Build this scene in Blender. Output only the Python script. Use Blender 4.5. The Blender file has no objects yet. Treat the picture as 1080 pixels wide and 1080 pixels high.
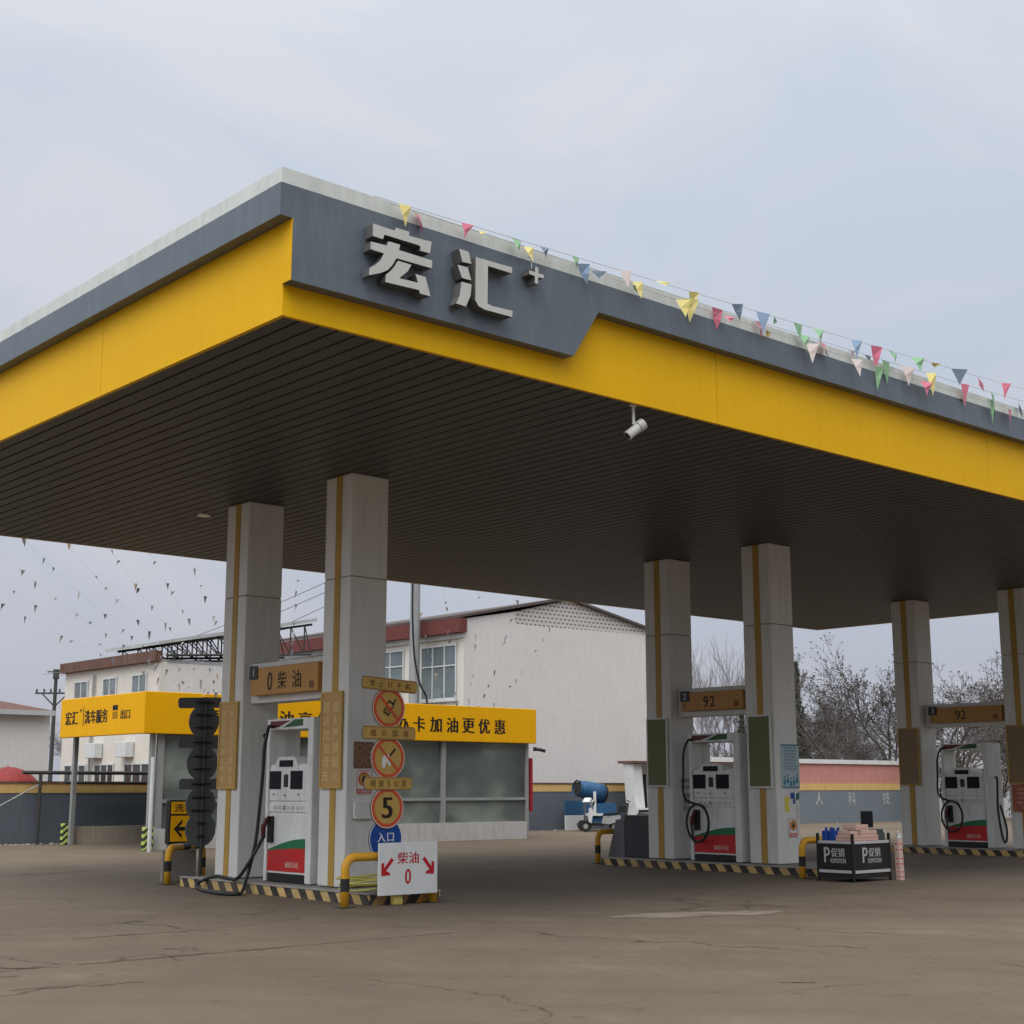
import bpy, bmesh, math, random
from mathutils import Vector, Matrix
random.seed(7)
S = bpy.context.scene
COL = S.collection
R = math.radians
PI = math.pi

# ------------------------------------------------------------------ materials
MATS = {}
def nd(nt, t, **kw):
    n = nt.nodes.new(t)
    for k, v in kw.items(): setattr(n, k, v)
    return n
def mix_rgb(nt, fac, a, b, blend='MIX'):
    m = nd(nt, 'ShaderNodeMix', data_type='RGBA', blend_type=blend)
    for sock, v in ((m.inputs['Factor'], fac), (m.inputs['A'], a), (m.inputs['B'], b)):
        if isinstance(v, (int, float)): sock.default_value = v
        elif isinstance(v, (tuple, list)): sock.default_value = (*v, 1) if len(v) == 3 else v
        else: nt.links.new(v, sock)
    return m.outputs['Result']
def ramp(nt, src, stops):
    r = nd(nt, 'ShaderNodeValToRGB')
    while len(r.color_ramp.elements) < len(stops): r.color_ramp.elements.new(.5)
    for e, (p, c) in zip(r.color_ramp.elements, stops):
        e.position = p; e.color = (c, c, c, 1) if isinstance(c, (int, float)) else (*c, 1)
    nt.links.new(src, r.inputs[0]); return r.outputs[0]
def noise(nt, vec, scale, detail=6, rough=.6, dist=0):
    n = nd(nt, 'ShaderNodeTexNoise'); n.inputs['Scale'].default_value = scale
    n.inputs['Detail'].default_value = detail; n.inputs['Roughness'].default_value = rough
    n.inputs['Distortion'].default_value = dist
    nt.links.new(vec, n.inputs['Vector']); return n.outputs['Fac']
def mapping(nt, vec, sc=(1, 1, 1), loc=(0, 0, 0), rot=(0, 0, 0)):
    m = nd(nt, 'ShaderNodeMapping'); m.inputs['Scale'].default_value = sc
    m.inputs['Location'].default_value = loc; m.inputs['Rotation'].default_value = rot
    nt.links.new(vec, m.inputs['Vector']); return m.outputs[0]
def base(name):
    m = bpy.data.materials.new(name); m.use_nodes = True
    nt = m.node_tree; b = nt.nodes['Principled BSDF']
    tc = nd(nt, 'ShaderNodeTexCoord')
    return m, nt, b, tc.outputs['Object']
def PM(name, col, rough=.6, metal=0, var=.12, scale=3., dirt=.25, dirtcol=(.09, .075, .055), streak=True, bump=0, spec=.25, wavy=0):
    """painted / plain surface with uneven tone, streaky dirt and a little bump"""
    if name in MATS: return MATS[name]
    m, nt, b, oc = base(name)
    c = mix_rgb(nt, noise(nt, oc, scale), tuple(x*(1-var) for x in col), tuple(min(1, x*(1+var)) for x in col))
    if dirt:
        v = mapping(nt, oc, (5, 5, .7)) if streak else oc
        f = ramp(nt, noise(nt, v, 1.6, 8, .7), [(.46, 0.0), (.8, dirt)])
        c = mix_rgb(nt, f, c, dirtcol)
    nt.links.new(c, b.inputs['Base Color'])
    b.inputs['Roughness'].default_value = rough; b.inputs['Metallic'].default_value = metal
    b.inputs['Specular IOR Level'].default_value = spec
    if bump:
        bp = nd(nt, 'ShaderNodeBump'); bp.inputs['Strength'].default_value = bump; bp.inputs['Distance'].default_value = .02
        nt.links.new(noise(nt, oc, scale*12), bp.inputs['Height']); nt.links.new(bp.outputs[0], b.inputs['Normal'])
    if wavy:
        bp = nd(nt, 'ShaderNodeBump'); bp.inputs['Strength'].default_value = wavy; bp.inputs['Distance'].default_value = .05
        nt.links.new(noise(nt, mapping(nt, oc, (.9, .9, 1.6)), 1.1, 2, .4), bp.inputs['Height']); nt.links.new(bp.outputs[0], b.inputs['Normal'])
    MATS[name] = m; return m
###
Which lines of the data include "scene"? Copy each of them.

Build this scene in Blender. Output only the Python script. Use Blender 4.5. The Blender file has no objects yet. Treat the picture as 1080 pixels wide and 1080 pixels high.
S = bpy.context.scene